Lack of visibility. Reps don’t always know which customers are genuinely high-value. The CRM data isn’t trusted. The segmentation isn’t clear. They make judgment calls based on intuition rather than information - and their intuition is shaped by the same biases as everyone else’s.
None of this is a character flaw. It’s entirely predictable. Which means it’s also fixable.
The recovery process
Fixing the gap isn’t about working harder. It’s about working differently.
Step 1: Baseline reality. Map six months of actual calls against customer classification. No judgment. Just facts. Where did the time go?
Step 2: Identify the gaps. Which A-tier customers are under-visited? Which C-tier customers are over-visited? Where is effort misallocated relative to potential?
Step 3: Make it visible. Share the analysis with reps directly. Not as criticism - as information. “Here’s where your time went. Here’s where your time could go.” People respond to evidence differently than they respond to instruction.

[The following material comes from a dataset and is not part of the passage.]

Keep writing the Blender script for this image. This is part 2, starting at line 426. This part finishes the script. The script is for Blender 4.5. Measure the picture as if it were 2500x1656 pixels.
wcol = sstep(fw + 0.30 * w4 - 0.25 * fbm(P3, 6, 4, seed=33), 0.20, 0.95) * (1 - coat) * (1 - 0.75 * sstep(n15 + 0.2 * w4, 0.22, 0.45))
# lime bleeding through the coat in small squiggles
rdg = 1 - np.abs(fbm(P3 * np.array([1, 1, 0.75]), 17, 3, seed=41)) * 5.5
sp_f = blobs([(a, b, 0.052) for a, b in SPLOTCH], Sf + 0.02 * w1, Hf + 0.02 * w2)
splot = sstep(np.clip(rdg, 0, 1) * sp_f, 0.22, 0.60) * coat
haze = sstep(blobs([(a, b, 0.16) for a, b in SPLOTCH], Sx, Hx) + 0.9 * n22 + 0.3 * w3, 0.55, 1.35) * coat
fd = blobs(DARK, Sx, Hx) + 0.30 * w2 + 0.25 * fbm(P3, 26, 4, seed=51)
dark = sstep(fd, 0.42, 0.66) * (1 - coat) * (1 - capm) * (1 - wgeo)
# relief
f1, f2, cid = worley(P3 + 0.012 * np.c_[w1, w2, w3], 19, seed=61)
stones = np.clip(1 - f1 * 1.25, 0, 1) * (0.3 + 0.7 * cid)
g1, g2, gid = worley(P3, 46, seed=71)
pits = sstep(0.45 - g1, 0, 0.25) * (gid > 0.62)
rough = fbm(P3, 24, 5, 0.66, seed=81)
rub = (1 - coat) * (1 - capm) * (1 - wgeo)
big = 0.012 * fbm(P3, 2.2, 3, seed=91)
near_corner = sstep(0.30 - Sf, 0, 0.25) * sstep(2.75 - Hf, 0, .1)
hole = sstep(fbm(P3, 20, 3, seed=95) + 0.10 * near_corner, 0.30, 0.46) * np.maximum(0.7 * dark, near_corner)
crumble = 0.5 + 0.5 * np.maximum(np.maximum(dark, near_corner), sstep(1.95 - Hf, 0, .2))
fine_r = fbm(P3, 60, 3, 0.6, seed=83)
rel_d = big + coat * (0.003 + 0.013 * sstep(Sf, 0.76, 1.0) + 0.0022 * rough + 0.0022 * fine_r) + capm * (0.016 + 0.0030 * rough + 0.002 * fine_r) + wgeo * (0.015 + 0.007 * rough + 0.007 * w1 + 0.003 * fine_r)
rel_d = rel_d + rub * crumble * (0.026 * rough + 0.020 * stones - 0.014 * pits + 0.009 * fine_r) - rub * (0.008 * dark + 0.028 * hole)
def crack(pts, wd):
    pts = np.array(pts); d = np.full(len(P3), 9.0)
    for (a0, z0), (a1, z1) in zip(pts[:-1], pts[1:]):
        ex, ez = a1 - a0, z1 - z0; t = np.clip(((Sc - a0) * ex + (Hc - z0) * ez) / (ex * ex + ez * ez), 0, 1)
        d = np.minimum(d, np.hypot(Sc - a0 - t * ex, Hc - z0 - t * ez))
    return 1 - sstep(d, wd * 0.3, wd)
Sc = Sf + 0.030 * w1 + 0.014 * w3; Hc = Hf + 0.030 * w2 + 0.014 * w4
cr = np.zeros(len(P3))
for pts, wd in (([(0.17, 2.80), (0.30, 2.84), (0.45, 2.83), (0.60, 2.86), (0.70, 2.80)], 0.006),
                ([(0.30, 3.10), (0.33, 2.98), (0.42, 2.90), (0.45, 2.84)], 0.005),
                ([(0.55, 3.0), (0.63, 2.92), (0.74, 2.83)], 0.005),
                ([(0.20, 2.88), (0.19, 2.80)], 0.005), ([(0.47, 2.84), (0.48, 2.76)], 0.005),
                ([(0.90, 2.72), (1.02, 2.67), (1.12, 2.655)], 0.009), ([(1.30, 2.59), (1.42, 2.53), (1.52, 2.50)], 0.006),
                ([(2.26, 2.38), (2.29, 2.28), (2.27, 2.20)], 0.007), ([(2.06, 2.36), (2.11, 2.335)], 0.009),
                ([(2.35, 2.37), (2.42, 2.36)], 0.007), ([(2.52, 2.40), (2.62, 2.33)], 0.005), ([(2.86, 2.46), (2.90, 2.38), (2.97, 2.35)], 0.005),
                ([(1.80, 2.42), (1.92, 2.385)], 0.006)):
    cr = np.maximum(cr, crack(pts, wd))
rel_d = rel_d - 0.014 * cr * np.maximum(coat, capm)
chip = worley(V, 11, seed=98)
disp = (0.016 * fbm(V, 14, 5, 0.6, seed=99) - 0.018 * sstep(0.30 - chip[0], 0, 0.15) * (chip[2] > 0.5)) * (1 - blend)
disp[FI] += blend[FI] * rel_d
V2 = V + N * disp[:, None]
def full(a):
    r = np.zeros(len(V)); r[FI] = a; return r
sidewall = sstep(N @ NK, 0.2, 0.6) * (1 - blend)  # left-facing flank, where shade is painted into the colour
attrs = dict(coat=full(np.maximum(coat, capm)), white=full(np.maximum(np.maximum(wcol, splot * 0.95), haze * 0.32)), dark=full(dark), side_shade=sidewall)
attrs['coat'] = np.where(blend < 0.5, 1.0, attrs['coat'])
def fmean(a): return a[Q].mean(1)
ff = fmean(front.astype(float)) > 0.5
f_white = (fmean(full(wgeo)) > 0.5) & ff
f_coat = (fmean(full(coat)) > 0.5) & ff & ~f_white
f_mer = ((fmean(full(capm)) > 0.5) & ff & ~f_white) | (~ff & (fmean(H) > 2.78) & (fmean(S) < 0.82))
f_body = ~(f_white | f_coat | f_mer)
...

Step 4: Redesign the call plan. Build minimum call frequencies into the system rather than leaving them to discretion. A-tier customers get first claim on capacity. What remains flows to B and C. The system does the work that willpower can’t sustain.
Step 5: Track the transition. Weekly monitoring of call pattern changes. Acknowledge progress. Address backsliding before it compounds.
What one engagement showed us
For one client who was confident their reps were calling on the right customers, the data told a different story: a significant share of calls were going to the wrong customers.
After 90 days of focused transition, the shift was meaningful. Calls to genuinely high-value customers increased substantially. Revenue per call improved - better-matched customers respond better. And visits to friendly-but-unprofitable customers dropped without damaging the relationships; quarterly contact replaced monthly contact, and nothing broke.
The total call activity didn’t increase. The distribution changed. Same effort, different outcomes.
These are one engagement’s results and not a guarantee of what any specific team will see. But the direction is consistent with what the underlying logic predicts: when calls go to the right customers, the returns improve.
The uncomfortable part
Nobody enjoys hearing that their belief doesn’t match reality. Sales directors have spent careers building judgment about where reps should focus. That judgment has real value.
But judgment without data is opinion. And opinion accumulates errors over time - quietly, invisibly, in ways that don’t show up until you look.
The question isn’t whether your reps are calling on the right customers. The question is: how would you know?
If you can’t overlay actual call patterns onto customer value, you’re trusting. Trusting is fine for personal relationships. It’s a fragile foundation for commercial decisions.
The face I make
That sceptical face? It’s not doubt about the person. It’s doubt about the claim - because the claim is almost always unverified.
“My reps are calling on the right customers” is a statement that can be verified. In my experience, it’s assumed far more often than it’s checked.
The commercial leaders I respect most aren’t the ones with certainty. They’re the ones with questions. “Are my reps calling on the right customers? Let’s find out.”
That instinct - verify before you trust - is the starting point for every improvement we’ve made in this work.
The data is almost always more honest than any of us. The job is to look at it.